I suspect that many who have created a sophisticated document-assembly contract template have proudly waited to have it met with some acclaim, only to find that the response they hear most often is, “There are too many questions!”
That was my experience some ten years ago, when I built my first document-assembly template. Well, this time, I’m prepared with four responses to that complaint.
First Response
When you use our confidentiality agreement template for the first time, you might spend a couple of hours going through the interview, consulting the guidance, and contemplating how to respond to the questions. Would that be a good use of your time for purposes of some high-volume, low-value transaction? Probably not. Would it be worthwhile for a transaction you actually care about, a transaction where you know that something significant is at stake? It might well be.
Second Response
A key phrase in the previous paragraph is “for the first time.” Once you’ve gone through the interview a couple of times, you’ll go through it much faster.
Third Response
But the best way to speed up the process is to reuse for a new transaction the set of answers you gave when you used the template for another comparable transaction. (Each time you use the template, you can save the answers.) That way your task is limited to adjusting answers if you think it appropriate.
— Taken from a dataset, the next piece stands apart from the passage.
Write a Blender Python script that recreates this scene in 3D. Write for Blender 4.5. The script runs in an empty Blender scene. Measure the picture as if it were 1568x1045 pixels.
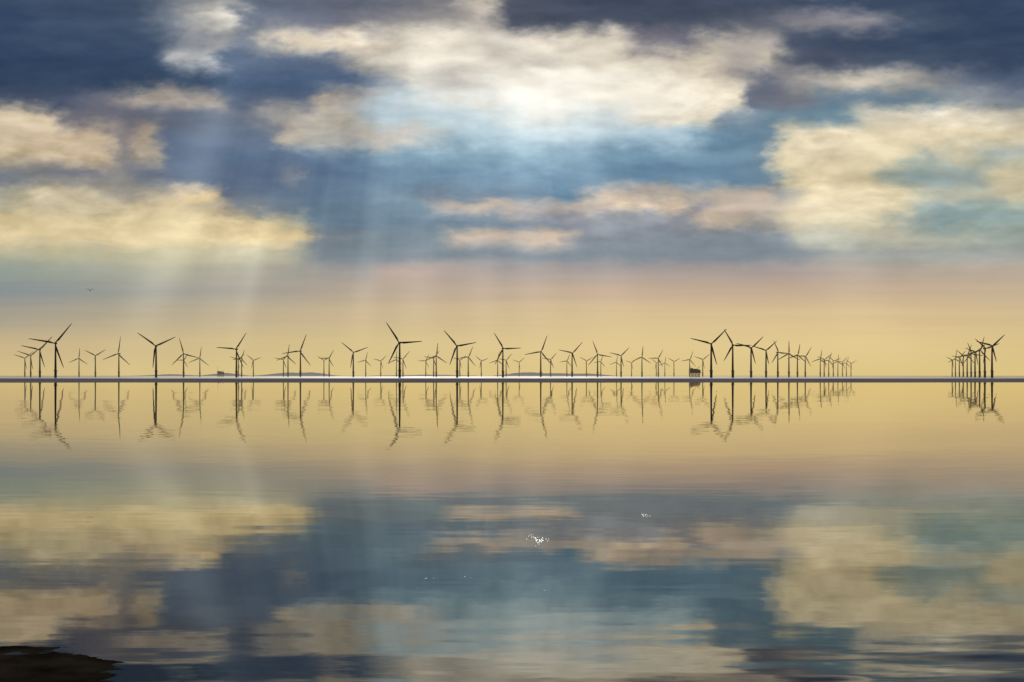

I’ll soon tell you exactly how to take advantage of those efficiencies.
Fourth Response
You don’t have any old answer-sets to call on? Instead of the full version of the template, use one of the five versions of the template that have default answers selected so they’re suitable for different scenarios. I’ll get those up within two weeks. You’d be using not your own set of answers, but ours.
The Upshot
So before making me cry by saying “Too many questions,” consider the ways you could sidestep that issue.